> [Objective]
Reproduce the listing below character for character; drop every image.
* begin Data provided *
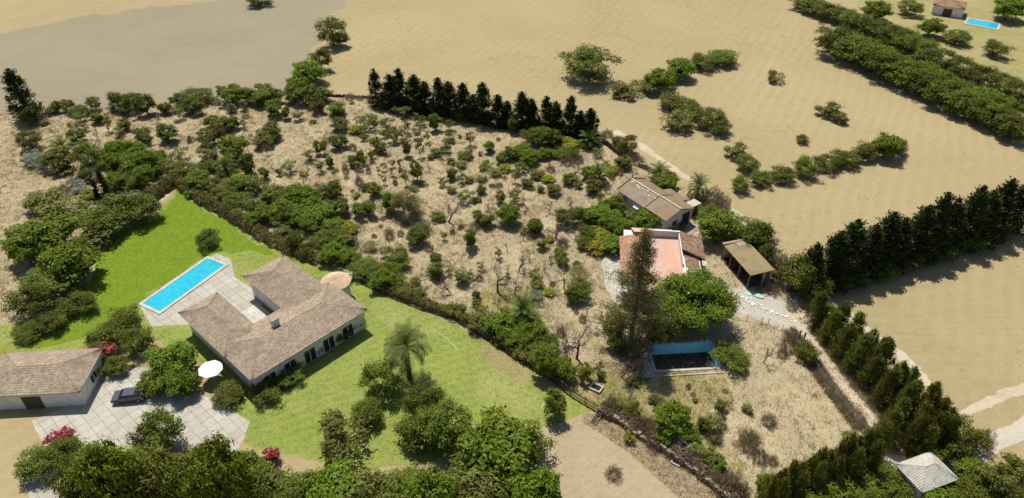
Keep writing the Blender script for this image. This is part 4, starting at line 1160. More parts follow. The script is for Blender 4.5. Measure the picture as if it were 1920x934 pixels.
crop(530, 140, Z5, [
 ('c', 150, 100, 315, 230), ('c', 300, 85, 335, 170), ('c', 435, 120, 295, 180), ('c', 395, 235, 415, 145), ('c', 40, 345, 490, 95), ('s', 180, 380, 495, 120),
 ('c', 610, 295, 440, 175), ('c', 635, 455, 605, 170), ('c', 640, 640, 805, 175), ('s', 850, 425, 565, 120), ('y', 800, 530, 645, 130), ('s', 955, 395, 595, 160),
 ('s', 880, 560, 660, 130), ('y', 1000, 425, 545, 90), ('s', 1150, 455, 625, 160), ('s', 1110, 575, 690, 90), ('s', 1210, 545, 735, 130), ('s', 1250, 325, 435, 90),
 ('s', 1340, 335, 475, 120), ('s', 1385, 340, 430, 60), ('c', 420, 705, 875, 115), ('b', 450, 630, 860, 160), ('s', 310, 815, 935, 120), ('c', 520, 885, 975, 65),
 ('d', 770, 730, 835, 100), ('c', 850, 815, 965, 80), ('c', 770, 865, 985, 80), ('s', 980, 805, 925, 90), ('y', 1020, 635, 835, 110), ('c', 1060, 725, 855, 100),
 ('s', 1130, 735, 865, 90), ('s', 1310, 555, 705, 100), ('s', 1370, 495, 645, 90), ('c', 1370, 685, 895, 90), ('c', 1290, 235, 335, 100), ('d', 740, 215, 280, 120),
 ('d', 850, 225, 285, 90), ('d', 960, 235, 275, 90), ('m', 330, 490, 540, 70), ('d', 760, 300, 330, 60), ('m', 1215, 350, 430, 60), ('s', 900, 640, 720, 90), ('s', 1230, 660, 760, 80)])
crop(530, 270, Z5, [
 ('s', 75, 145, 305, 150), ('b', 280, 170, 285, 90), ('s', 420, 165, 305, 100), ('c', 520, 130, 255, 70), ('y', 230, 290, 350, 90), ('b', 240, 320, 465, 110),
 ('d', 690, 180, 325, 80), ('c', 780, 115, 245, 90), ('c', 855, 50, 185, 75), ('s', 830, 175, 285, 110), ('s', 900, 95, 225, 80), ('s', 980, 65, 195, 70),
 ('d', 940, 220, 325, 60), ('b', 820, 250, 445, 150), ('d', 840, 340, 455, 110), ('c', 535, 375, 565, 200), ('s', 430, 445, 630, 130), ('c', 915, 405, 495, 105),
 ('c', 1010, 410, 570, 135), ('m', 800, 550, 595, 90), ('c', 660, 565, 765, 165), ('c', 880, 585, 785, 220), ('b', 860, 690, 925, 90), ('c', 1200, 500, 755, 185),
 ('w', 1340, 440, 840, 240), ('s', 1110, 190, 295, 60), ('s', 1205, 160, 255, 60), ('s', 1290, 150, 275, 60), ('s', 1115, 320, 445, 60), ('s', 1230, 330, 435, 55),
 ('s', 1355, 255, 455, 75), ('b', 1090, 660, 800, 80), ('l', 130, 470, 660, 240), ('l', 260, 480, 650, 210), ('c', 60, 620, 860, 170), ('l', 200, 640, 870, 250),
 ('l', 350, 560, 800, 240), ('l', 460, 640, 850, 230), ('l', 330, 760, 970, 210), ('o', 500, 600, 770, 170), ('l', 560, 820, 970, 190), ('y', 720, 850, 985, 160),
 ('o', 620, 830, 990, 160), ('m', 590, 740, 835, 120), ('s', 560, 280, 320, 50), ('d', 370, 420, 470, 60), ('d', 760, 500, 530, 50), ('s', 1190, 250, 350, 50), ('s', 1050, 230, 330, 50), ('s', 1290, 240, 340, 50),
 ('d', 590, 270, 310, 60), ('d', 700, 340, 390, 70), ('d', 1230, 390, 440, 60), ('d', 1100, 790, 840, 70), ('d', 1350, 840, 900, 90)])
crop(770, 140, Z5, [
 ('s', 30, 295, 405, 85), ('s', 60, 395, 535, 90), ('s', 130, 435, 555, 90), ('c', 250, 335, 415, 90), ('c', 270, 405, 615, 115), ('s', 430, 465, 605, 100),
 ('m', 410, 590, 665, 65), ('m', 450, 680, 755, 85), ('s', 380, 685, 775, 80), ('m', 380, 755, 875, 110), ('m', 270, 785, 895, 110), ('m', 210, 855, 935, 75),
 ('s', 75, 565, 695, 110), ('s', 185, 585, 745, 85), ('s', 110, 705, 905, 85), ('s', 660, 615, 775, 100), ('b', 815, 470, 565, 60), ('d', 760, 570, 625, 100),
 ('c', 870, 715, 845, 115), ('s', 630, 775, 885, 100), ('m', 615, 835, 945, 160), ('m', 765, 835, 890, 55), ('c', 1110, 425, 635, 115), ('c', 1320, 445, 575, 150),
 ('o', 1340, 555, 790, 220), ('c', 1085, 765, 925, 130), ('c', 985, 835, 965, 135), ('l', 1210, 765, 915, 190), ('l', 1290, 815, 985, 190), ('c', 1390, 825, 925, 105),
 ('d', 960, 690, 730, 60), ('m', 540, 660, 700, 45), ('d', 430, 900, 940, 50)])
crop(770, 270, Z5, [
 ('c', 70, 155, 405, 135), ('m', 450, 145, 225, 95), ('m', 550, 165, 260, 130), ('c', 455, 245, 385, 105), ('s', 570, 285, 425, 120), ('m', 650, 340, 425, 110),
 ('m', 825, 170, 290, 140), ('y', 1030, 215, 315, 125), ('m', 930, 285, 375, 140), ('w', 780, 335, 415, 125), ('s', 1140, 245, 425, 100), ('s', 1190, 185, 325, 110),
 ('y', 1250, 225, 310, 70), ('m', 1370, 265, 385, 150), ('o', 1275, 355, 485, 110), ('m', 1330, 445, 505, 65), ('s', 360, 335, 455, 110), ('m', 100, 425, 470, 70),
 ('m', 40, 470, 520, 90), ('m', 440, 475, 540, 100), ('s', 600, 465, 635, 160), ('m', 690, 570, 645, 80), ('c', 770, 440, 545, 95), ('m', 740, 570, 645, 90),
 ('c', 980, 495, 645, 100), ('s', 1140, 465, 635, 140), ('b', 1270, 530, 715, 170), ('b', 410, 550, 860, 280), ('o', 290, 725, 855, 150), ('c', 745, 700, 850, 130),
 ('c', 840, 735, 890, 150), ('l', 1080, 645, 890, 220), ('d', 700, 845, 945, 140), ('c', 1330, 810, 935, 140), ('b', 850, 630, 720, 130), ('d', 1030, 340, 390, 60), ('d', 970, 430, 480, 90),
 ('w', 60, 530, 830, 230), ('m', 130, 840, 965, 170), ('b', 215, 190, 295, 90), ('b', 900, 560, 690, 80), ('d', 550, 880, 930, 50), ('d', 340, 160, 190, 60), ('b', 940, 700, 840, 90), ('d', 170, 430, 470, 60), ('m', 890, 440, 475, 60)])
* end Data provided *
> [Exercise answer]
Keep writing the Blender script for this image. This is part 4, starting at line 1160. More parts follow. The script is for Blender 4.5. Measure the picture as if it were 1920x934 pixels.
crop(530, 140, Z5, [
 ('c', 150, 100, 315, 230), ('c', 300, 85, 335, 170), ('c', 435, 120, 295, 180), ('c', 395, 235, 415, 145), ('c', 40, 345, 490, 95), ('s', 180, 380, 495, 120),
 ('c', 610, 295, 440, 175), ('c', 635, 455, 605, 170), ('c', 640, 640, 805, 175), ('s', 850, 425, 565, 120), ('y', 800, 530, 645, 130), ('s', 955, 395, 595, 160),
 ('s', 880, 560, 660, 130), ('y', 1000, 425, 545, 90), ('s', 1150, 455, 625, 160), ('s', 1110, 575, 690, 90), ('s', 1210, 545, 735, 130), ('s', 1250, 325, 435, 90),
 ('s', 1340, 335, 475, 120), ('s', 1385, 340, 430, 60), ('c', 420, 705, 875, 115), ('b', 450, 630, 860, 160), ('s', 310, 815, 935, 120), ('c', 520, 885, 975, 65),
 ('d', 770, 730, 835, 100), ('c', 850, 815, 965, 80), ('c', 770, 865, 985, 80), ('s', 980, 805, 925, 90), ('y', 1020, 635, 835, 110), ('c', 1060, 725, 855, 100),
 ('s', 1130, 735, 865, 90), ('s', 1310, 555, 705, 100), ('s', 1370, 495, 645, 90), ('c', 1370, 685, 895, 90), ('c', 1290, 235, 335, 100), ('d', 740, 215, 280, 120),
 ('d', 850, 225, 285, 90), ('d', 960, 235, 275, 90), ('m', 330, 490, 540, 70), ('d', 760, 300, 330, 60), ('m', 1215, 350, 430, 60), ('s', 900, 640, 720, 90), ('s', 1230, 660, 760, 80)])
crop(530, 270, Z5, [
 ('s', 75, 145, 305, 150), ('b', 280, 170, 285, 90), ('s', 420, 165, 305, 100), ('c', 520, 130, 255, 70), ('y', 230, 290, 350, 90), ('b', 240, 320, 465, 110),
 ('d', 690, 180, 325, 80), ('c', 780, 115, 245, 90), ('c', 855, 50, 185, 75), ('s', 830, 175, 285, 110), ('s', 900, 95, 225, 80), ('s', 980, 65, 195, 70),
 ('d', 940, 220, 325, 60), ('b', 820, 250, 445, 150), ('d', 840, 340, 455, 110), ('c', 535, 375, 565, 200), ('s', 430, 445, 630, 130), ('c', 915, 405, 495, 105),
 ('c', 1010, 410, 570, 135), ('m', 800, 550, 595, 90), ('c', 660, 565, 765, 165), ('c', 880, 585, 785, 220), ('b', 860, 690, 925, 90), ('c', 1200, 500, 755, 185),
 ('w', 1340, 440, 840, 240), ('s', 1110, 190, 295, 60), ('s', 1205, 160, 255, 60), ('s', 1290, 150, 275, 60), ('s', 1115, 320, 445, 60), ('s', 1230, 330, 435, 55),
 ('s', 1355, 255, 455, 75), ('b', 1090, 660, 800, 80), ('l', 130, 470, 660, 240), ('l', 260, 480, 650, 210), ('c', 60, 620, 860, 170), ('l', 200, 640, 870, 250),
 ('l', 350, 560, 800, 240), ('l', 460, 640, 850, 230), ('l', 330, 760, 970, 210), ('o', 500, 600, 770, 170), ('l', 560, 820, 970, 190), ('y', 720, 850, 985, 160),
 ('o', 620, 830, 990, 160), ('m', 590, 740, 835, 120), ('s', 560, 280, 320, 50), ('d', 370, 420, 470, 60), ('d', 760, 500, 530, 50), ('s', 1190, 250, 350, 50), ('s', 1050, 230, 330, 50), ('s', 1290, 240, 340, 50),
 ('d', 590, 270, 310, 60), ('d', 700, 340, 390, 70), ('d', 1230, 390, 440, 60), ('d', 1100, 790, 840, 70), ('d', 1350, 840, 900, 90)])
crop(770, 140, Z5, [
 ('s', 30, 295, 405, 85), ('s', 60, 395, 535, 90), ('s', 130, 435, 555, 90), ('c', 250, 335, 415, 90), ('c', 270, 405, 615, 115), ('s', 430, 465, 605, 100),
 ('m', 410, 590, 665, 65), ('m', 450, 680, 755, 85), ('s', 380, 685, 775, 80), ('m', 380, 755, 875, 110), ('m', 270, 785, 895, 110), ('m', 210, 855, 935, 75),
 ('s', 75, 565, 695, 110), ('s', 185, 585, 745, 85), ('s', 110, 705, 905, 85), ('s', 660, 615, 775, 100), ('b', 815, 470, 565, 60), ('d', 760, 570, 625, 100),
 ('c', 870, 715, 845, 115), ('s', 630, 775, 885, 100), ('m', 615, 835, 945, 160), ('m', 765, 835, 890, 55), ('c', 1110, 425, 635, 115), ('c', 1320, 445, 575, 150),
 ('o', 1340, 555, 790, 220), ('c', 1085, 765, 925, 130), ('c', 985, 835, 965, 135), ('l', 1210, 765, 915, 190), ('l', 1290, 815, 985, 190), ('c', 1390, 825, 925, 105),
 ('d', 960, 690, 730, 60), ('m', 540, 660, 700, 45), ('d', 430, 900, 940, 50)])
crop(770, 270, Z5, [
 ('c', 70, 155, 405, 135), ('m', 450, 145, 225, 95), ('m', 550, 165, 260, 130), ('c', 455, 245, 385, 105), ('s', 570, 285, 425, 120), ('m', 650, 340, 425, 110),
 ('m', 825, 170, 290, 140), ('y', 1030, 215, 315, 125), ('m', 930, 285, 375, 140), ('w', 780, 335, 415, 125), ('s', 1140, 245, 425, 100), ('s', 1190, 185, 325, 110),
 ('y', 1250, 225, 310, 70), ('m', 1370, 265, 385, 150), ('o', 1275, 355, 485, 110), ('m', 1330, 445, 505, 65), ('s', 360, 335, 455, 110), ('m', 100, 425, 470, 70),
 ('m', 40, 470, 520, 90), ('m', 440, 475, 540, 100), ('s', 600, 465, 635, 160), ('m', 690, 570, 645, 80), ('c', 770, 440, 545, 95), ('m', 740, 570, 645, 90),
 ('c', 980, 495, 645, 100), ('s', 1140, 465, 635, 140), ('b', 1270, 530, 715, 170), ('b', 410, 550, 860, 280), ('o', 290, 725, 855, 150), ('c', 745, 700, 850, 130),
 ('c', 840, 735, 890, 150), ('l', 1080, 645, 890, 220), ('d', 700, 845, 945, 140), ('c', 1330, 810, 935, 140), ('b', 850, 630, 720, 130), ('d', 1030, 340, 390, 60), ('d', 970, 430, 480, 90),
 ('w', 60, 530, 830, 230), ('m', 130, 840, 965, 170), ('b', 215, 190, 295, 90), ('b', 900, 560, 690, 80), ('d', 550, 880, 930, 50), ('d', 340, 160, 190, 60), ('b', 940, 700, 840, 90), ('d', 170, 430, 470, 60), ('m', 890, 440, 475, 60)])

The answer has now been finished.